То, что имя Иисуса Христа то и дело фигурирует в этих попытках объять спотыкливой мыслью универсум, – вполне предвидимое следствие новой культурной ситуации. Рассекреченное в эпоху гласности Священное Писание не могло не стать неисчерпаемым источником перелицовок, а прямее сказать – святотатства (в исходном смысле похищения татями святынь), впрочем, святотатства почти невинного, такого, где неуклюжее стремление как-то протиснуться к живому источнику трудноотличимо от паразитического намерения повысить свой спиритуальный градус за счет столь апробированного «мифа».

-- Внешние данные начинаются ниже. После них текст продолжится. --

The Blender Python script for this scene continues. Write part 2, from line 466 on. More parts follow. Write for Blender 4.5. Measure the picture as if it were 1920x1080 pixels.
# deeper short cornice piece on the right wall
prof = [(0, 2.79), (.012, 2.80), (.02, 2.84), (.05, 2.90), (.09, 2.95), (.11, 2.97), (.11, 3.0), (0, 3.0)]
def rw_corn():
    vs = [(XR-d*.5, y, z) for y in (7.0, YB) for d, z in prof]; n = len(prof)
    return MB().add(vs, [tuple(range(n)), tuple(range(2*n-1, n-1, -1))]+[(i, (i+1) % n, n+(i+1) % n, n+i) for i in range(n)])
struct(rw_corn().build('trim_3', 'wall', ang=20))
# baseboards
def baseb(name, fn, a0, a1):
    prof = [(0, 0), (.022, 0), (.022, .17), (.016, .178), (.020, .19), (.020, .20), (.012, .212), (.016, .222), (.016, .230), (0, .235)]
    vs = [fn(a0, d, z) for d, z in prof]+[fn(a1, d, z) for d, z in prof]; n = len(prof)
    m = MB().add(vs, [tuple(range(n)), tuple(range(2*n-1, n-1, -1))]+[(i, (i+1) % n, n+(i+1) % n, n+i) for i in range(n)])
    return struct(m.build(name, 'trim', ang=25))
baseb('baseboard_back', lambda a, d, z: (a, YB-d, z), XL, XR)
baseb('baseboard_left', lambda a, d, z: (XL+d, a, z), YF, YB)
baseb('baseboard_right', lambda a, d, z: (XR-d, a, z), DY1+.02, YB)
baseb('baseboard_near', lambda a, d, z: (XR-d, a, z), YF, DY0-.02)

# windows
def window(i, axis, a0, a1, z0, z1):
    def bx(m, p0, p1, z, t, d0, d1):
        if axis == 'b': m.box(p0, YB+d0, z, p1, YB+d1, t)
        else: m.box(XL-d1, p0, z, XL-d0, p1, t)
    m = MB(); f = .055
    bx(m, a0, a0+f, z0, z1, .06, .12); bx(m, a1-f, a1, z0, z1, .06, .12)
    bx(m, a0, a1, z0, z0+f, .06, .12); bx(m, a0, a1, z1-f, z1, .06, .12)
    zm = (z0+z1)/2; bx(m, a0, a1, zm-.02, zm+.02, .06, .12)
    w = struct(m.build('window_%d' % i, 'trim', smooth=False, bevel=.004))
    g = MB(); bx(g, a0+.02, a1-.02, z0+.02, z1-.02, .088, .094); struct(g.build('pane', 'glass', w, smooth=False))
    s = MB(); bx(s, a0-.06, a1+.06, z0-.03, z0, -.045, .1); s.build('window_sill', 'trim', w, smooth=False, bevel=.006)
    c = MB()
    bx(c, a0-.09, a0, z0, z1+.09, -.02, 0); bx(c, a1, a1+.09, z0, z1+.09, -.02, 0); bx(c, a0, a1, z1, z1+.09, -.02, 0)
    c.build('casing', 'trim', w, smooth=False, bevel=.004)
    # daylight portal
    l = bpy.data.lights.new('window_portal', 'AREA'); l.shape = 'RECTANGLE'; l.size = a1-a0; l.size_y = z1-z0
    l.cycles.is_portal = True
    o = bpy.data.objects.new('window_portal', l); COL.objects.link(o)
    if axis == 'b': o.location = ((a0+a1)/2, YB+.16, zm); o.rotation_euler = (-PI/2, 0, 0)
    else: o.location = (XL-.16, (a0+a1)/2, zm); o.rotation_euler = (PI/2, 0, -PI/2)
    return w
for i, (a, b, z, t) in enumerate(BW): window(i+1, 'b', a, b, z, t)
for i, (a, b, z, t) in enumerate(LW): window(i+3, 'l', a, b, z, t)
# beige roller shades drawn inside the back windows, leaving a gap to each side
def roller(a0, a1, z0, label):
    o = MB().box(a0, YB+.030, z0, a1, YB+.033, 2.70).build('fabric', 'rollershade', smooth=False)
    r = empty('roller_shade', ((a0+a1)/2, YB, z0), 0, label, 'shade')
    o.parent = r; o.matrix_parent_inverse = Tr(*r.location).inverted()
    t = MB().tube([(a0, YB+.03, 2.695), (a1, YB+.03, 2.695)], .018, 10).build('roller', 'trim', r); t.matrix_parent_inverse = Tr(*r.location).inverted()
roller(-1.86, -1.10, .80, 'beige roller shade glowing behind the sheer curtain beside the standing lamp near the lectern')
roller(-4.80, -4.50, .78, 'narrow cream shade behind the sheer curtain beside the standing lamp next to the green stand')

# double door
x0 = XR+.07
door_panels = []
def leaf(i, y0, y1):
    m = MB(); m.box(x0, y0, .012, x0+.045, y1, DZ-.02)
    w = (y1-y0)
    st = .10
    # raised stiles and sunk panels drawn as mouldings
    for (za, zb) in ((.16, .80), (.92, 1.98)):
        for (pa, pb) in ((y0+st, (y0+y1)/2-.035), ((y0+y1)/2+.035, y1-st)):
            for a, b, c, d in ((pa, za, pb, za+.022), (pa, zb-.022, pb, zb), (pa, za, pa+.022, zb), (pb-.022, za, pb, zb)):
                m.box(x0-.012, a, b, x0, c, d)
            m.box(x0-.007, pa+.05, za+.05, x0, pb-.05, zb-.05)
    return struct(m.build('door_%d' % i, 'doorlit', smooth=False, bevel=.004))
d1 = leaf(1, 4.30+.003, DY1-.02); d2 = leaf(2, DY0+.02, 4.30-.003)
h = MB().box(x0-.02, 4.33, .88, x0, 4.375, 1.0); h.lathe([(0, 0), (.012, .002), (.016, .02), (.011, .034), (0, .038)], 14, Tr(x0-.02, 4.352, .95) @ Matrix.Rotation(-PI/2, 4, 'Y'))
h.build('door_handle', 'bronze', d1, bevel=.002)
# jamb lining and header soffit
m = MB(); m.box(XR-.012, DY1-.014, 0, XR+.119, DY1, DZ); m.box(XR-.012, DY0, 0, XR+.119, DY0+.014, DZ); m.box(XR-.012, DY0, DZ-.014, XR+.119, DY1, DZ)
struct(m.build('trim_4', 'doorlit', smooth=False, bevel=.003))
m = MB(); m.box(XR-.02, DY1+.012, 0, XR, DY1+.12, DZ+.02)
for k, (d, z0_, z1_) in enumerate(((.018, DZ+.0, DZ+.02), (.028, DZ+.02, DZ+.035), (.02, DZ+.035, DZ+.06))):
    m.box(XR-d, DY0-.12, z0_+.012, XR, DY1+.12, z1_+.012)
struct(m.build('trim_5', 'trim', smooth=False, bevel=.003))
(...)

В «Учителе» Иманова Евангелие травестируется так, как если б это затеял пресловутый Лео Таксиль, раскаявшийся в своих забавах и превратившийся в мрачного анахорета, но решившийся всерьез поведать о новом опыте прежними глумливыми средствами «Забавного Евангелия». В этом мнимом романе протяженностью в двадцать, не менее, авторских листов герой-рассказчик Иванов «замещает» апостола Иоанна Богослова и даже предвещает конец света, записывая видение на уединенном острове, но, в отличие от прототипа, милосердно разрывает свое рукописание; а некий садист и фанатик Лукин, одержимый жаждой власти над ближними, каковую власть якобы дает «идейная» вера, имитирует евангелиста Луку. Сам же Учитель – притворщик и обманщик, участвующий на главной роли в жуткой инсценировке распятия, которая понадобилась его кружку для учреждения нового культа. С другой стороны, однако, лицо Учителя временами излучает свет, подобный фаворскому, люди покоряются ему после первого слова и взгляда и т. п. Можно предположить, что таким манером автор переосмысляет догмат о двух природах Христа, божеской и человеческой, – но лучше не предполагать ничего. Все это сопровождается различными чудесами, отчасти мнимыми, отчасти необъяснимыми, в особенности же – мерзкой сценой ритуального извращения, тоже необъяснимой, по крайней мере в плане символическом.[301]
Череда истязаний смахивает на «воздушные мытарства» извлеченной из тела грешной души: так же, должно быть, тошно и некуда деться, – но вряд ли автор добивался именно этого эффекта. И общий колорит ненависти или нелюбви: «Они были глупы, эти люди, как в основном и все простые люди»; «… смотрю в их глупые лица, где нет и какой-нибудь точки разума»; «… не чувствую любви… она, получается, тоже власть, тоже насилие»; «… и я возненавидел людей, всех, все человечество».Я благодарна этому сочинению за то, что оно дало мне некоторое представление о внутренней механике тоталитарных сект. Опять же, автор меньше всего к этому стремился, но так получилось. Странная покорность «харизматическому» основателю, который ничему внятному не учит, никем не послан и не наследует никакой традиции; страх и тревога как главные эмоции адептов, способствующие их порабощению; вражда к церковности (рекомендации «разговаривать с Богом без посредников»); наконец, гипнотизм радений, иррациональные испытания, подавляющие волю, и своего рода мистический идеологизм. Все это хоть и подано в виде искания истины, но агрессивно вторгается в душу читателя, насильно приобщая к какому-то гнетущему опыту.
А вступительные страницы «Репетиций» Шарова («Нева». 1992. № 1, 2) позволяют понять, вокруг каких вероучительных идей могут завязываться такие секты.
В этих эпизодах (не имеющих отношения к дальнейшему действию, но дающих ему как бы камертонную настройку) излагается «евангелие» от некоего Ильина («Две крови соединились в нем плохо, и лицо Ильина было асимметрично» – наши передовики, тоже сюрприз, рассуждают о «крови» чаще, чем наши реакционеры). Учение сие скрепляется торжественными повторами: «Ильин говорил» – с каждого абзаца. А говорил Ильин вот что: «… был ли Христос настоящим человеком? Думаю все же, что нет, хоть и был Он зачат земной женщиной… но зачатие Его было непорочно… Христос отличен от человека. Он чист, безгрешен, и в Нем есть чувство правоты…»; «В диалоге между Христом и Иоанном Крестителем… можно почувствовать некоторую неуверенность Христа»; «Споры Христа с фарисеями были необычайно важны и для народа, и для Христа, и для Бога»; «… исполнившись Святого Духа, Христос… перестав быть человеком… снова став Богом, не может не творить добро…». И еще многое в том же роде.